▸ **Prompt**:
Everything from the line that contains "The Blender Python" through the final line of the records should be written out exactly, and nothing outside that span.

▸ **Extracted data**:
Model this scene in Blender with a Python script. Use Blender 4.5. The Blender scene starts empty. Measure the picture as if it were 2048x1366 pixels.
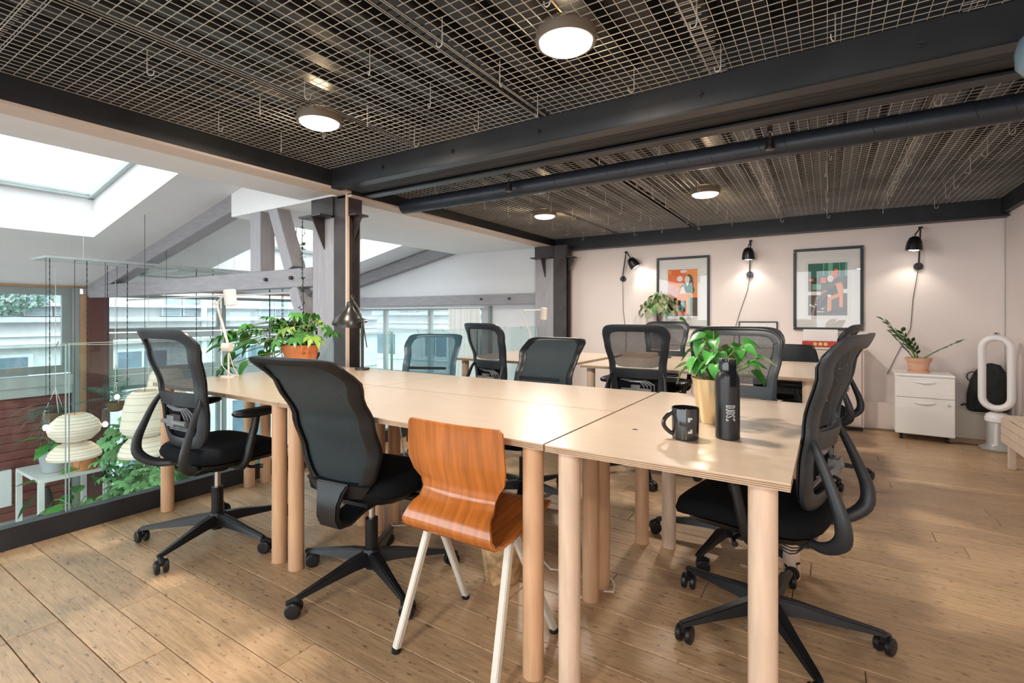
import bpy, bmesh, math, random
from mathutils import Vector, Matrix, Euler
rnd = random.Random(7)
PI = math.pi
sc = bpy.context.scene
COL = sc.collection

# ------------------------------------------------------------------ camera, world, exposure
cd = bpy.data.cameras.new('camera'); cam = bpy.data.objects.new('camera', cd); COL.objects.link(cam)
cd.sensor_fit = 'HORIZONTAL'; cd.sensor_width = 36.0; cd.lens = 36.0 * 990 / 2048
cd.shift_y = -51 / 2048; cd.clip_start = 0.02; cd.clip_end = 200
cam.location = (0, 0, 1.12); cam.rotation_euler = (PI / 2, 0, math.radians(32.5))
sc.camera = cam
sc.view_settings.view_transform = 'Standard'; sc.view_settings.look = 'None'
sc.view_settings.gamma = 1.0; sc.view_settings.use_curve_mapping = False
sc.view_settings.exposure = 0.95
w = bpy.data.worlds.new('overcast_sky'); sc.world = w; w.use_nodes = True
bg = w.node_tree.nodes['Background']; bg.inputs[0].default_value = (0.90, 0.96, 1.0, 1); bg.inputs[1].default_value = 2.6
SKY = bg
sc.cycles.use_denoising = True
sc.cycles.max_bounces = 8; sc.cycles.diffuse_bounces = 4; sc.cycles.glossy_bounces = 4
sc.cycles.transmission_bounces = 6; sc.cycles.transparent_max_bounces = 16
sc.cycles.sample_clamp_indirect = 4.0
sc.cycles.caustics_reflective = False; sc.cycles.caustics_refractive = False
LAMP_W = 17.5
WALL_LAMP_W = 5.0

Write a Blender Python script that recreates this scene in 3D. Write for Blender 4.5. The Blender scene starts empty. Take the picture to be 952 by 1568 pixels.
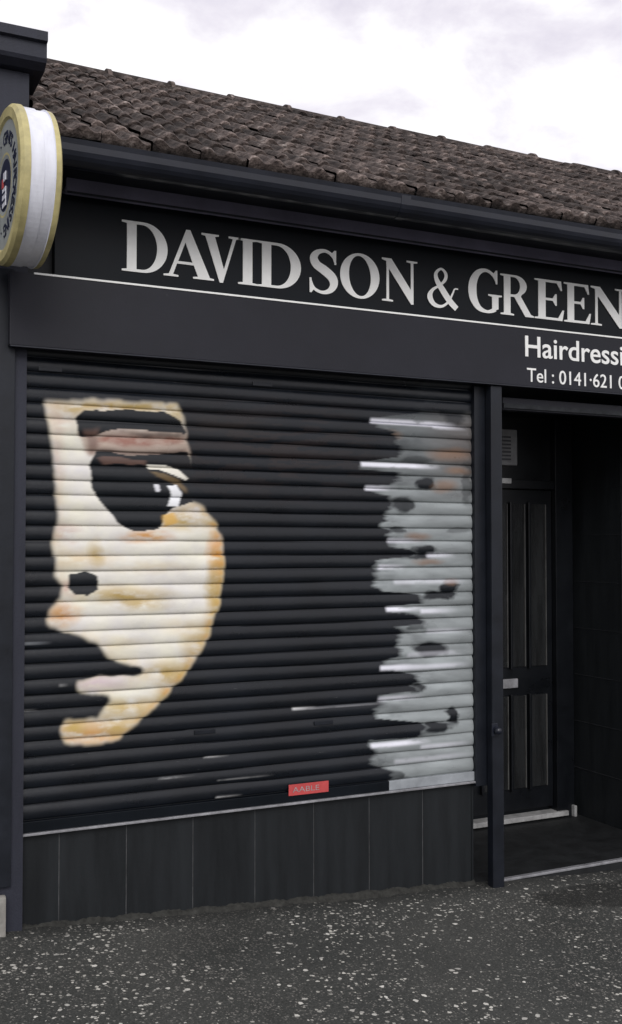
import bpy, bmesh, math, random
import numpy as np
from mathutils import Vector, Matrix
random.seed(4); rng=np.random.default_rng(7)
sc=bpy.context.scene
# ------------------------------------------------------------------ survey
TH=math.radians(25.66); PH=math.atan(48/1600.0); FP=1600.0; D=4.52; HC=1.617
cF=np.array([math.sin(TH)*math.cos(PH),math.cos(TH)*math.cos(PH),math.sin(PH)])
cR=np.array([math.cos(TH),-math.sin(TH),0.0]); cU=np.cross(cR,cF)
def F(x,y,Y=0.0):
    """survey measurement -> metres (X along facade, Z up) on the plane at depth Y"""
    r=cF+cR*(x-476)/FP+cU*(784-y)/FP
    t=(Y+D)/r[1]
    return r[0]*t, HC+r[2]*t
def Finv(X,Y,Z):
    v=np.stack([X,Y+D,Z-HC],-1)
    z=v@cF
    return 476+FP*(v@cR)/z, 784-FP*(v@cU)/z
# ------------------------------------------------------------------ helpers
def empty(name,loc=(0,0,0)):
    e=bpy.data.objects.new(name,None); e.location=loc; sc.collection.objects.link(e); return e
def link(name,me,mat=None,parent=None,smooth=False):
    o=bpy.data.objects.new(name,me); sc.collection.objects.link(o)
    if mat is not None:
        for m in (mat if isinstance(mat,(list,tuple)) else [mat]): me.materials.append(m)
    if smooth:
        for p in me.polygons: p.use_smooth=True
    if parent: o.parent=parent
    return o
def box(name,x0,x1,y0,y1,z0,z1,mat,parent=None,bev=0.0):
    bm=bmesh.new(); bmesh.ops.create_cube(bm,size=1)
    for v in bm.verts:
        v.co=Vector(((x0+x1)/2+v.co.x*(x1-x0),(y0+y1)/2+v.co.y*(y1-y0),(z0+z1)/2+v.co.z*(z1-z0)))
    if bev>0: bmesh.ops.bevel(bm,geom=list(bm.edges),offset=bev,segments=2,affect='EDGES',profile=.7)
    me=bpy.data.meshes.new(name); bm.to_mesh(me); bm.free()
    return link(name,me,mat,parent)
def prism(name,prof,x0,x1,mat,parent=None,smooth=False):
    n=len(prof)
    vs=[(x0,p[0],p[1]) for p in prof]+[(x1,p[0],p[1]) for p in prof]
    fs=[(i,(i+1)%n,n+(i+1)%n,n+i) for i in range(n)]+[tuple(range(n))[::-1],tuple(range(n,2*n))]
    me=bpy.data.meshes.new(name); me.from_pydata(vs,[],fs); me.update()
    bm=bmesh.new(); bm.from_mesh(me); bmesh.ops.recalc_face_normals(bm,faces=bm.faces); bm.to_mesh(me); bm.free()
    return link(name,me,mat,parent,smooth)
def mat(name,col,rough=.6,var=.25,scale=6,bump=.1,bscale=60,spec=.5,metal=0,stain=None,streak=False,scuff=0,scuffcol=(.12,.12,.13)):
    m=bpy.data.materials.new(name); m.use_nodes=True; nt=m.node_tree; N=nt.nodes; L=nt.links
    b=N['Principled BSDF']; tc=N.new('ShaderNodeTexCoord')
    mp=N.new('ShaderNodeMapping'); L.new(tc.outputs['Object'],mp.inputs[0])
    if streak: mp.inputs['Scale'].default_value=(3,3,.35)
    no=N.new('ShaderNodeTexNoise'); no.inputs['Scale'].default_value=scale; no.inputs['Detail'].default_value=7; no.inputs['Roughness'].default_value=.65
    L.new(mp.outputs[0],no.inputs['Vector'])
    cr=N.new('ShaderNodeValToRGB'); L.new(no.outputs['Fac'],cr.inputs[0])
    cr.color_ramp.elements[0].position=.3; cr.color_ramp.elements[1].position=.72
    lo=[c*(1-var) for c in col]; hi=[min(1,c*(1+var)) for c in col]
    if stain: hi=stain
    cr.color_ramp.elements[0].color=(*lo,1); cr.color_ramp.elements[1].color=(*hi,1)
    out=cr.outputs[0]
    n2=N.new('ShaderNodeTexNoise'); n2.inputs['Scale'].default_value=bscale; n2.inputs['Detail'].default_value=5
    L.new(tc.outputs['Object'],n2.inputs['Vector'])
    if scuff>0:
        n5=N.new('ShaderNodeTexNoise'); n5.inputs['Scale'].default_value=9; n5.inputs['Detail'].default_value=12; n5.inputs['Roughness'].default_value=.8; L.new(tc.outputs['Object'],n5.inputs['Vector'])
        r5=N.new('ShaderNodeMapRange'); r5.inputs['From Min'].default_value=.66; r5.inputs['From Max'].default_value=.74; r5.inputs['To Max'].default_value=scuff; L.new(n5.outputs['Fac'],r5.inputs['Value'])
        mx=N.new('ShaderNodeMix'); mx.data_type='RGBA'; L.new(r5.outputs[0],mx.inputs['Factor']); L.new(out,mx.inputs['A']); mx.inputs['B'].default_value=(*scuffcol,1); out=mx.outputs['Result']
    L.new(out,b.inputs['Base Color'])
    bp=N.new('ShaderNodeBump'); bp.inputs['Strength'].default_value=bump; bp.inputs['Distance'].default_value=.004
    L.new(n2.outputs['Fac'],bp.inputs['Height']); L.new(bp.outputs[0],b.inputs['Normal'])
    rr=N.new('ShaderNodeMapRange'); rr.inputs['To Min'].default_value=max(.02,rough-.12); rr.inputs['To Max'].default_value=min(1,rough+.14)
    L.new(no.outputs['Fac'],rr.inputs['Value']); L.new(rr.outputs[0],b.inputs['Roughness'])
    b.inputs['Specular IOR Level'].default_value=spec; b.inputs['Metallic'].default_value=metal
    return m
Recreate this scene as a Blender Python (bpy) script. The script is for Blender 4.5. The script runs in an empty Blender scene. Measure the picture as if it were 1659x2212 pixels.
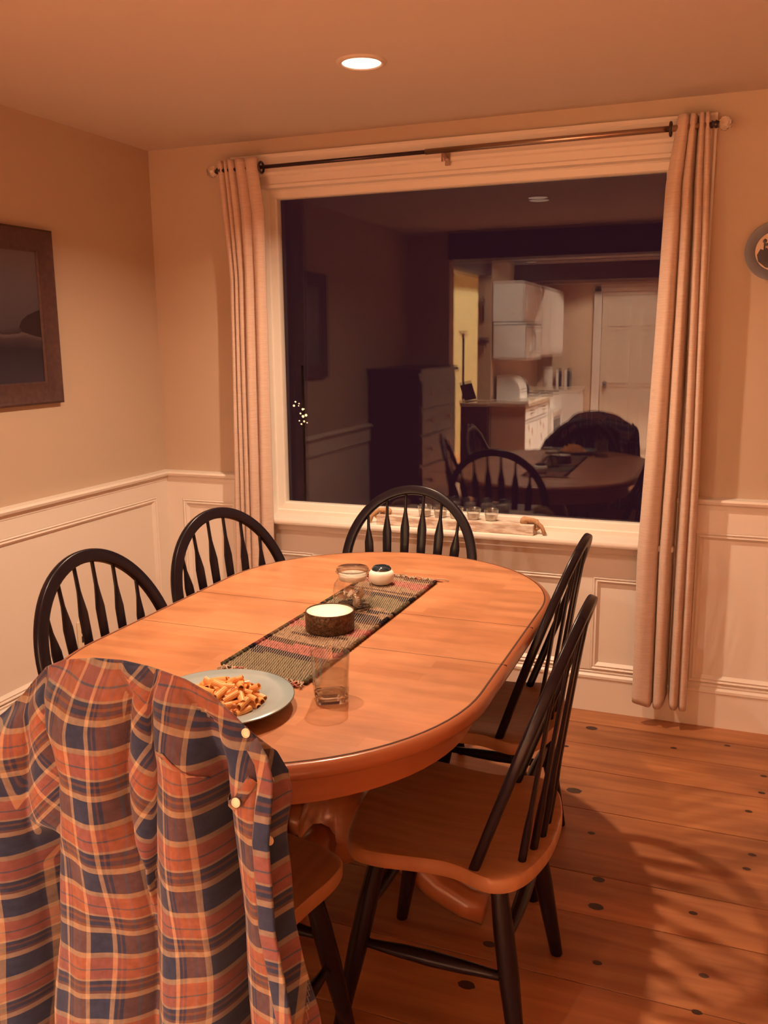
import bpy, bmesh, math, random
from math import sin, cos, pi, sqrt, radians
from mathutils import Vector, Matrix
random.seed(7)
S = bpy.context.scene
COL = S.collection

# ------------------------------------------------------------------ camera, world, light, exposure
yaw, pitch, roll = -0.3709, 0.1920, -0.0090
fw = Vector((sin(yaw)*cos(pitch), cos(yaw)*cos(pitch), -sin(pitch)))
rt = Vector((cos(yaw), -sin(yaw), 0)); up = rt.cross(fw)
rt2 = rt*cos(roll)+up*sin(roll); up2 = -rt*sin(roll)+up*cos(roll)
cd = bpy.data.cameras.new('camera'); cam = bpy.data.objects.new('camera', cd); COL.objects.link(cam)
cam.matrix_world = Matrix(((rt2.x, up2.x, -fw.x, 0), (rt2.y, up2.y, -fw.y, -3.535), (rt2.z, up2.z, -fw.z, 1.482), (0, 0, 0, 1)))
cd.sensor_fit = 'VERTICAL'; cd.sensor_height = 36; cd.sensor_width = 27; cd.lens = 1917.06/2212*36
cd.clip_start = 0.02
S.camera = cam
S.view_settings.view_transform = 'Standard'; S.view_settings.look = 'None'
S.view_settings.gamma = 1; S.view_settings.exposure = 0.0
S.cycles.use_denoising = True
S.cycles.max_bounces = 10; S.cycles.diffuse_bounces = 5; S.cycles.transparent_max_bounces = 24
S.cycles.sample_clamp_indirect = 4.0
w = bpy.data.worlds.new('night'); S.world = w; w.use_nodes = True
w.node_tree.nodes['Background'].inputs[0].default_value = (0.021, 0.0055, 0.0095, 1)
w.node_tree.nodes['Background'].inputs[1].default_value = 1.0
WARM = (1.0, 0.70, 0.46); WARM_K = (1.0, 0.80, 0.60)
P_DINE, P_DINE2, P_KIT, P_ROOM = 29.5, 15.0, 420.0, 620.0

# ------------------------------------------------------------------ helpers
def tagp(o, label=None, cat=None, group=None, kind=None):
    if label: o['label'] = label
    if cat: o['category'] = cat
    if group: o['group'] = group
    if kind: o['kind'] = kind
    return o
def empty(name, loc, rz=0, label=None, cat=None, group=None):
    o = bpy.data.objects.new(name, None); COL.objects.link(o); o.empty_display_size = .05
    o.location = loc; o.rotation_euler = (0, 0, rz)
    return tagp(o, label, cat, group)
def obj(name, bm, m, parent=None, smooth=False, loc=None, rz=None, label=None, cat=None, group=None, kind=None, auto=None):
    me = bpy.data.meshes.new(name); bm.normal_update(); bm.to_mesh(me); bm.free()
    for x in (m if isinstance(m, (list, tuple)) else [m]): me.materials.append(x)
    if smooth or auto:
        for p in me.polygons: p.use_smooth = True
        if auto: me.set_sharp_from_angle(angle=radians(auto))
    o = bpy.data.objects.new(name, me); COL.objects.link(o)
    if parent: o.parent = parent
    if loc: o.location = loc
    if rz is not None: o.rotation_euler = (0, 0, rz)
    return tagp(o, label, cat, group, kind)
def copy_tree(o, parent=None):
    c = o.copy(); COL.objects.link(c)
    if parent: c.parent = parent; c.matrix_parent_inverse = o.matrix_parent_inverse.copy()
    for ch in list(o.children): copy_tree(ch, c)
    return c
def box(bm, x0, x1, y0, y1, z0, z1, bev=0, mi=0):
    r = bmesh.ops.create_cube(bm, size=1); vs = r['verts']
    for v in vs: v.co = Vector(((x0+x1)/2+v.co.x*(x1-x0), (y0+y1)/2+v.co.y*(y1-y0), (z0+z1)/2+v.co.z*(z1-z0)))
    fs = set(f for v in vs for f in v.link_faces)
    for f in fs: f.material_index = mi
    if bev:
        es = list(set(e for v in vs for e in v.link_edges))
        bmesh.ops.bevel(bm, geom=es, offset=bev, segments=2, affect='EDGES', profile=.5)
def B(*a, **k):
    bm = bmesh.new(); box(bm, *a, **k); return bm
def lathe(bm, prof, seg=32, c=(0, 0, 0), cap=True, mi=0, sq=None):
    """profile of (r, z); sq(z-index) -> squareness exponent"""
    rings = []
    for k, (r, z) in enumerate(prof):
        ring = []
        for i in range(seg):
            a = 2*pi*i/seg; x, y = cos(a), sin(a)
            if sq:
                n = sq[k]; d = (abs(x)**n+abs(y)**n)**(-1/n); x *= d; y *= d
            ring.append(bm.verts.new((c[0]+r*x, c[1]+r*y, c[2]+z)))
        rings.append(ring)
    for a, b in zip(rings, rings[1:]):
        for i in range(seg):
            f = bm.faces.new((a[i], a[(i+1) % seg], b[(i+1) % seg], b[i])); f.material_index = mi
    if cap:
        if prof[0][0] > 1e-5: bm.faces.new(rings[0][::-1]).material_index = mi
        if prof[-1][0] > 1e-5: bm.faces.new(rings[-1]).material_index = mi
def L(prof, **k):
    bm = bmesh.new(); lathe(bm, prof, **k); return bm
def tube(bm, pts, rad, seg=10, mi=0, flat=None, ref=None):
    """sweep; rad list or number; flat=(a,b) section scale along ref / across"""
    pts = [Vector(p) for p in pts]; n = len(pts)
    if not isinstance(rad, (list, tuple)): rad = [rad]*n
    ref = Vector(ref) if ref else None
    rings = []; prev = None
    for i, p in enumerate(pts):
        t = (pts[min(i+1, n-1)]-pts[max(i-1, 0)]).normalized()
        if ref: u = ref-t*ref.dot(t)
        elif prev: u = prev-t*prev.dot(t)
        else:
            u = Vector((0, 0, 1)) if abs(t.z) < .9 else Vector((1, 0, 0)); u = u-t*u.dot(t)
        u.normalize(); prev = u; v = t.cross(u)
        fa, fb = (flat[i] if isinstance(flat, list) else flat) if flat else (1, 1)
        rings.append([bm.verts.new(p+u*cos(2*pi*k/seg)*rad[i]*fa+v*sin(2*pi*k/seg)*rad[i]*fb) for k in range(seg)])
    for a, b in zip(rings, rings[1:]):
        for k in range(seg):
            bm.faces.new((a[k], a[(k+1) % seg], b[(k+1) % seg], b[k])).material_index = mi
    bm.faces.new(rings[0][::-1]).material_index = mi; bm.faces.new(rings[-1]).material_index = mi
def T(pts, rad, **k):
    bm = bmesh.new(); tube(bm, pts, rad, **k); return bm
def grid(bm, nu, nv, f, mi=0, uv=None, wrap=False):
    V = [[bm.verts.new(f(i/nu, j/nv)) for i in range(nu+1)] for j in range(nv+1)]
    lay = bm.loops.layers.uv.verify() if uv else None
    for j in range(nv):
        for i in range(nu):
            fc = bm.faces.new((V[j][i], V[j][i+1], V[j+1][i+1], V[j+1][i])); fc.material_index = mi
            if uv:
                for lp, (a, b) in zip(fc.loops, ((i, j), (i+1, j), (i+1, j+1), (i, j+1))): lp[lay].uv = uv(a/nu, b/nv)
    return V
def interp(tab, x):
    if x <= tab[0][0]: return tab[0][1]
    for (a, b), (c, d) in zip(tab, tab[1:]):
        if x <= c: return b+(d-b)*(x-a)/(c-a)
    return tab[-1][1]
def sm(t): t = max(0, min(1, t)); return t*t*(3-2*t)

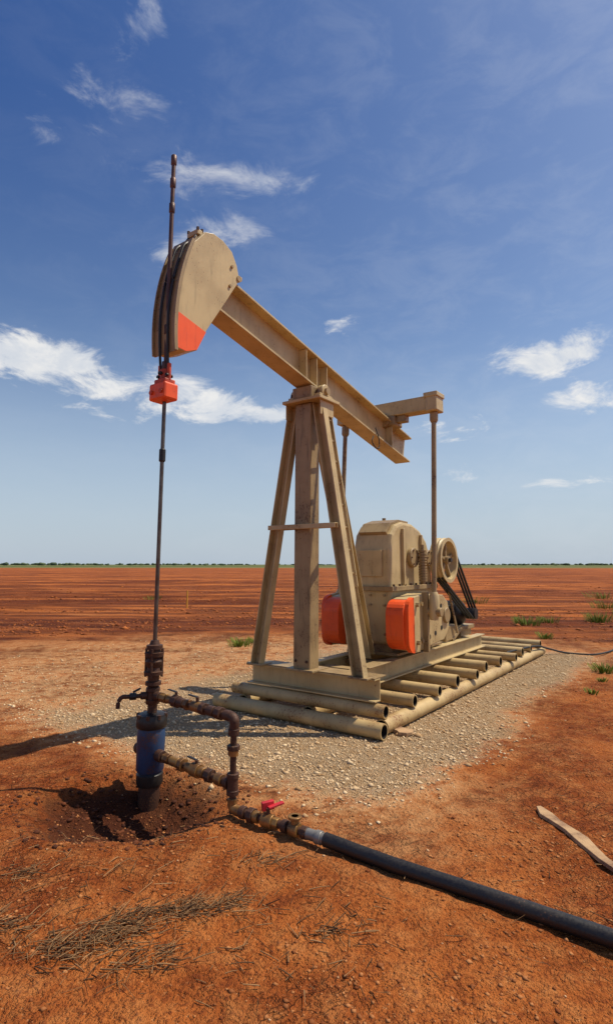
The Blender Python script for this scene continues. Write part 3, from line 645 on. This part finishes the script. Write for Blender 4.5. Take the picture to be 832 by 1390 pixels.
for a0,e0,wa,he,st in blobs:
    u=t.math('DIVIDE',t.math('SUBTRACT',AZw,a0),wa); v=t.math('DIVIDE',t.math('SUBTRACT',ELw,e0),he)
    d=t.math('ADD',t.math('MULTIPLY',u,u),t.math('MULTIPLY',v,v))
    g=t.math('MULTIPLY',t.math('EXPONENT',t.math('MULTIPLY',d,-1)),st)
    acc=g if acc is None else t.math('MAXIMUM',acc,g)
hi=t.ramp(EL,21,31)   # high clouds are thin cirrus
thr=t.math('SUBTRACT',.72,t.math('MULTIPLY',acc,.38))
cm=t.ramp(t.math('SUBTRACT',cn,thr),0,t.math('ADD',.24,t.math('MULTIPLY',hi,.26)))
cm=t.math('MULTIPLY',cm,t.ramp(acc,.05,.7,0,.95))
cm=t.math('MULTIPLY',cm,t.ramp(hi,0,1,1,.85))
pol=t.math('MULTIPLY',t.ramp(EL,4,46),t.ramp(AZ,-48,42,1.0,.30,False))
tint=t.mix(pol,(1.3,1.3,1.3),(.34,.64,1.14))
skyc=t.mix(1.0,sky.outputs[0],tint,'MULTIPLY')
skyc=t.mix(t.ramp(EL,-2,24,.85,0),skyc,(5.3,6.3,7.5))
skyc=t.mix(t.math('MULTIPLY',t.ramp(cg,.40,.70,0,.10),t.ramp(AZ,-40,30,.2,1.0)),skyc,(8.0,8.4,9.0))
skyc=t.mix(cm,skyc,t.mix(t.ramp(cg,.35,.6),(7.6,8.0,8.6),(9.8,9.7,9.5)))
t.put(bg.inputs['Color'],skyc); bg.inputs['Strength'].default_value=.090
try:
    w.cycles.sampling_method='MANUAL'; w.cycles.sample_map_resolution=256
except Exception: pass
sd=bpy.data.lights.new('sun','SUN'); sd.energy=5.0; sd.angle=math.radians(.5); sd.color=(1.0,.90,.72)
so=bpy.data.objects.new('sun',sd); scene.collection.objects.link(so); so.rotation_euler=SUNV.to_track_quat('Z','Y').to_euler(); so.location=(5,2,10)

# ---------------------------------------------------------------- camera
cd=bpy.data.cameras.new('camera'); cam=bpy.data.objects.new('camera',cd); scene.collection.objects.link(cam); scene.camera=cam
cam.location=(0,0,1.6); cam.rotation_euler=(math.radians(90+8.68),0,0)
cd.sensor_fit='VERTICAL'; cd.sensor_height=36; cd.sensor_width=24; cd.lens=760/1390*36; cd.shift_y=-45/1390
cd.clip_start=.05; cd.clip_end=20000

▸ **Output of the exercise**:
The Blender Python script for this scene continues. Write part 3, from line 645 on. This part finishes the script. Write for Blender 4.5. Take the picture to be 832 by 1390 pixels.
for a0,e0,wa,he,st in blobs:
    u=t.math('DIVIDE',t.math('SUBTRACT',AZw,a0),wa); v=t.math('DIVIDE',t.math('SUBTRACT',ELw,e0),he)
    d=t.math('ADD',t.math('MULTIPLY',u,u),t.math('MULTIPLY',v,v))
    g=t.math('MULTIPLY',t.math('EXPONENT',t.math('MULTIPLY',d,-1)),st)
    acc=g if acc is None else t.math('MAXIMUM',acc,g)
hi=t.ramp(EL,21,31)   # high clouds are thin cirrus
thr=t.math('SUBTRACT',.72,t.math('MULTIPLY',acc,.38))
cm=t.ramp(t.math('SUBTRACT',cn,thr),0,t.math('ADD',.24,t.math('MULTIPLY',hi,.26)))
cm=t.math('MULTIPLY',cm,t.ramp(acc,.05,.7,0,.95))
cm=t.math('MULTIPLY',cm,t.ramp(hi,0,1,1,.85))
pol=t.math('MULTIPLY',t.ramp(EL,4,46),t.ramp(AZ,-48,42,1.0,.30,False))
tint=t.mix(pol,(1.3,1.3,1.3),(.34,.64,1.14))
skyc=t.mix(1.0,sky.outputs[0],tint,'MULTIPLY')
skyc=t.mix(t.ramp(EL,-2,24,.85,0),skyc,(5.3,6.3,7.5))
skyc=t.mix(t.math('MULTIPLY',t.ramp(cg,.40,.70,0,.10),t.ramp(AZ,-40,30,.2,1.0)),skyc,(8.0,8.4,9.0))
skyc=t.mix(cm,skyc,t.mix(t.ramp(cg,.35,.6),(7.6,8.0,8.6),(9.8,9.7,9.5)))
t.put(bg.inputs['Color'],skyc); bg.inputs['Strength'].default_value=.090
try:
    w.cycles.sampling_method='MANUAL'; w.cycles.sample_map_resolution=256
except Exception: pass
sd=bpy.data.lights.new('sun','SUN'); sd.energy=5.0; sd.angle=math.radians(.5); sd.color=(1.0,.90,.72)
so=bpy.data.objects.new('sun',sd); scene.collection.objects.link(so); so.rotation_euler=SUNV.to_track_quat('Z','Y').to_euler(); so.location=(5,2,10)

# ---------------------------------------------------------------- camera
cd=bpy.data.cameras.new('camera'); cam=bpy.data.objects.new('camera',cd); scene.collection.objects.link(cam); scene.camera=cam
cam.location=(0,0,1.6); cam.rotation_euler=(math.radians(90+8.68),0,0)
cd.sensor_fit='VERTICAL'; cd.sensor_height=36; cd.sensor_width=24; cd.lens=760/1390*36; cd.shift_y=-45/1390
cd.clip_start=.05; cd.clip_end=20000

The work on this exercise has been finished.